> _Provided material_:
/---
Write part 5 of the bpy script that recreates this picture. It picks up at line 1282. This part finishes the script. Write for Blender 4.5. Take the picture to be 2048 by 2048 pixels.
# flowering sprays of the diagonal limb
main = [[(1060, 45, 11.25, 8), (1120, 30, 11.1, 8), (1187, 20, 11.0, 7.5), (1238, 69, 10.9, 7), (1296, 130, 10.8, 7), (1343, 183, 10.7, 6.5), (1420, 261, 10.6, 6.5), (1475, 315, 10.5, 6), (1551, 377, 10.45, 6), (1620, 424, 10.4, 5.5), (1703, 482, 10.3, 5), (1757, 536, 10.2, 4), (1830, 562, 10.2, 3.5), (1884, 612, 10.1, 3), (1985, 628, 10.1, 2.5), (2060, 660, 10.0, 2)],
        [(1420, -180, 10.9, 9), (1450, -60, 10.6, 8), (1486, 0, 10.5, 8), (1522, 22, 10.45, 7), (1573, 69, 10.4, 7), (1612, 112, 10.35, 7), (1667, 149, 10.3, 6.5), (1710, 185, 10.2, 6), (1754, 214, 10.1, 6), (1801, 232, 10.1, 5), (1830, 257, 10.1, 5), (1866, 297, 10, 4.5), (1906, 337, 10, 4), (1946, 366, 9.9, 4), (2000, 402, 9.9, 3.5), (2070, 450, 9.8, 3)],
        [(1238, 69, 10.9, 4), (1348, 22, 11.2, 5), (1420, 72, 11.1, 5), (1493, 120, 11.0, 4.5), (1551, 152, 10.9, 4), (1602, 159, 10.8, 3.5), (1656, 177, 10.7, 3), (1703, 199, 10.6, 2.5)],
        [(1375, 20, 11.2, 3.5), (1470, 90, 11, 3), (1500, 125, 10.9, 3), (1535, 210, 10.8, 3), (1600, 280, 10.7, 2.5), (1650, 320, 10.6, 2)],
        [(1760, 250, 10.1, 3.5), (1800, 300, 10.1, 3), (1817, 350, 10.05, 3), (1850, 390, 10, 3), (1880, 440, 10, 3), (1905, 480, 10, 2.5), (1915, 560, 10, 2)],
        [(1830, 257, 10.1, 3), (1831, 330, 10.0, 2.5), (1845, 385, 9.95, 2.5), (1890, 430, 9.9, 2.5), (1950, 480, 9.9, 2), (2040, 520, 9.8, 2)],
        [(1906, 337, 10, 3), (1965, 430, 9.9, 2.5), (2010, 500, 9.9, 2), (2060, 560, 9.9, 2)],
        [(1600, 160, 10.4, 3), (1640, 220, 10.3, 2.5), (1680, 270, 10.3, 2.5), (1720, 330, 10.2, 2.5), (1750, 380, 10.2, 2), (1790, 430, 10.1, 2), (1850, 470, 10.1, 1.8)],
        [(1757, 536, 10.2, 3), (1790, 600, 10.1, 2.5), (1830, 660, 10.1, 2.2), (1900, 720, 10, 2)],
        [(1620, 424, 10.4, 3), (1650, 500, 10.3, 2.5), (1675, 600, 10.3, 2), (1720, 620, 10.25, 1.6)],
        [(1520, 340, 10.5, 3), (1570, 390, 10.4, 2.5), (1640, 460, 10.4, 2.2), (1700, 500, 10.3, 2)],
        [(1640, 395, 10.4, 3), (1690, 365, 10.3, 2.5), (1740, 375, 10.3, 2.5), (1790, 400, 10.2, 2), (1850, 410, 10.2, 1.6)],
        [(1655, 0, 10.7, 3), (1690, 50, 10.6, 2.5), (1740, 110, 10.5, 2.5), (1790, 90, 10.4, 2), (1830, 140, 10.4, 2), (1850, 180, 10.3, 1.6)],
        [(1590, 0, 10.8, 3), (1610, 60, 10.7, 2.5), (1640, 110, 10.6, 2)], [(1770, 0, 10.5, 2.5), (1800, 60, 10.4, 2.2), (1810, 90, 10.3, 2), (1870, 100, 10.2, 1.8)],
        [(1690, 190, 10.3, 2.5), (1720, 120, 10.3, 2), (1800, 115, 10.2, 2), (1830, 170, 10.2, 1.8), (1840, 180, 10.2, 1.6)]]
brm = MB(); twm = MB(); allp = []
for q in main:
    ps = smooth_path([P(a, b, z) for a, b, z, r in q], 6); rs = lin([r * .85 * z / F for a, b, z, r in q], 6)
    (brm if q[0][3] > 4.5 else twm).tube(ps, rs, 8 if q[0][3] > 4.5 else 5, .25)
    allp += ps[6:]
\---
> _What you need to do_:
Transcribe the material above in its entirety. Match it exactly.

> _Full answer_:
Write part 5 of the bpy script that recreates this picture. It picks up at line 1282. This part finishes the script. Write for Blender 4.5. Take the picture to be 2048 by 2048 pixels.
# flowering sprays of the diagonal limb
main = [[(1060, 45, 11.25, 8), (1120, 30, 11.1, 8), (1187, 20, 11.0, 7.5), (1238, 69, 10.9, 7), (1296, 130, 10.8, 7), (1343, 183, 10.7, 6.5), (1420, 261, 10.6, 6.5), (1475, 315, 10.5, 6), (1551, 377, 10.45, 6), (1620, 424, 10.4, 5.5), (1703, 482, 10.3, 5), (1757, 536, 10.2, 4), (1830, 562, 10.2, 3.5), (1884, 612, 10.1, 3), (1985, 628, 10.1, 2.5), (2060, 660, 10.0, 2)],
        [(1420, -180, 10.9, 9), (1450, -60, 10.6, 8), (1486, 0, 10.5, 8), (1522, 22, 10.45, 7), (1573, 69, 10.4, 7), (1612, 112, 10.35, 7), (1667, 149, 10.3, 6.5), (1710, 185, 10.2, 6), (1754, 214, 10.1, 6), (1801, 232, 10.1, 5), (1830, 257, 10.1, 5), (1866, 297, 10, 4.5), (1906, 337, 10, 4), (1946, 366, 9.9, 4), (2000, 402, 9.9, 3.5), (2070, 450, 9.8, 3)],
        [(1238, 69, 10.9, 4), (1348, 22, 11.2, 5), (1420, 72, 11.1, 5), (1493, 120, 11.0, 4.5), (1551, 152, 10.9, 4), (1602, 159, 10.8, 3.5), (1656, 177, 10.7, 3), (1703, 199, 10.6, 2.5)],
        [(1375, 20, 11.2, 3.5), (1470, 90, 11, 3), (1500, 125, 10.9, 3), (1535, 210, 10.8, 3), (1600, 280, 10.7, 2.5), (1650, 320, 10.6, 2)],
        [(1760, 250, 10.1, 3.5), (1800, 300, 10.1, 3), (1817, 350, 10.05, 3), (1850, 390, 10, 3), (1880, 440, 10, 3), (1905, 480, 10, 2.5), (1915, 560, 10, 2)],
        [(1830, 257, 10.1, 3), (1831, 330, 10.0, 2.5), (1845, 385, 9.95, 2.5), (1890, 430, 9.9, 2.5), (1950, 480, 9.9, 2), (2040, 520, 9.8, 2)],
        [(1906, 337, 10, 3), (1965, 430, 9.9, 2.5), (2010, 500, 9.9, 2), (2060, 560, 9.9, 2)],
        [(1600, 160, 10.4, 3), (1640, 220, 10.3, 2.5), (1680, 270, 10.3, 2.5), (1720, 330, 10.2, 2.5), (1750, 380, 10.2, 2), (1790, 430, 10.1, 2), (1850, 470, 10.1, 1.8)],
        [(1757, 536, 10.2, 3), (1790, 600, 10.1, 2.5), (1830, 660, 10.1, 2.2), (1900, 720, 10, 2)],
        [(1620, 424, 10.4, 3), (1650, 500, 10.3, 2.5), (1675, 600, 10.3, 2), (1720, 620, 10.25, 1.6)],
        [(1520, 340, 10.5, 3), (1570, 390, 10.4, 2.5), (1640, 460, 10.4, 2.2), (1700, 500, 10.3, 2)],
        [(1640, 395, 10.4, 3), (1690, 365, 10.3, 2.5), (1740, 375, 10.3, 2.5), (1790, 400, 10.2, 2), (1850, 410, 10.2, 1.6)],
        [(1655, 0, 10.7, 3), (1690, 50, 10.6, 2.5), (1740, 110, 10.5, 2.5), (1790, 90, 10.4, 2), (1830, 140, 10.4, 2), (1850, 180, 10.3, 1.6)],
        [(1590, 0, 10.8, 3), (1610, 60, 10.7, 2.5), (1640, 110, 10.6, 2)], [(1770, 0, 10.5, 2.5), (1800, 60, 10.4, 2.2), (1810, 90, 10.3, 2), (1870, 100, 10.2, 1.8)],
        [(1690, 190, 10.3, 2.5), (1720, 120, 10.3, 2), (1800, 115, 10.2, 2), (1830, 170, 10.2, 1.8), (1840, 180, 10.2, 1.6)]]
brm = MB(); twm = MB(); allp = []
for q in main:
    ps = smooth_path([P(a, b, z) for a, b, z, r in q], 6); rs = lin([r * .85 * z / F for a, b, z, r in q], 6)
    (brm if q[0][3] > 4.5 else twm).tube(ps, rs, 8 if q[0][3] > 4.5 else 5, .25)
    allp += ps[6:]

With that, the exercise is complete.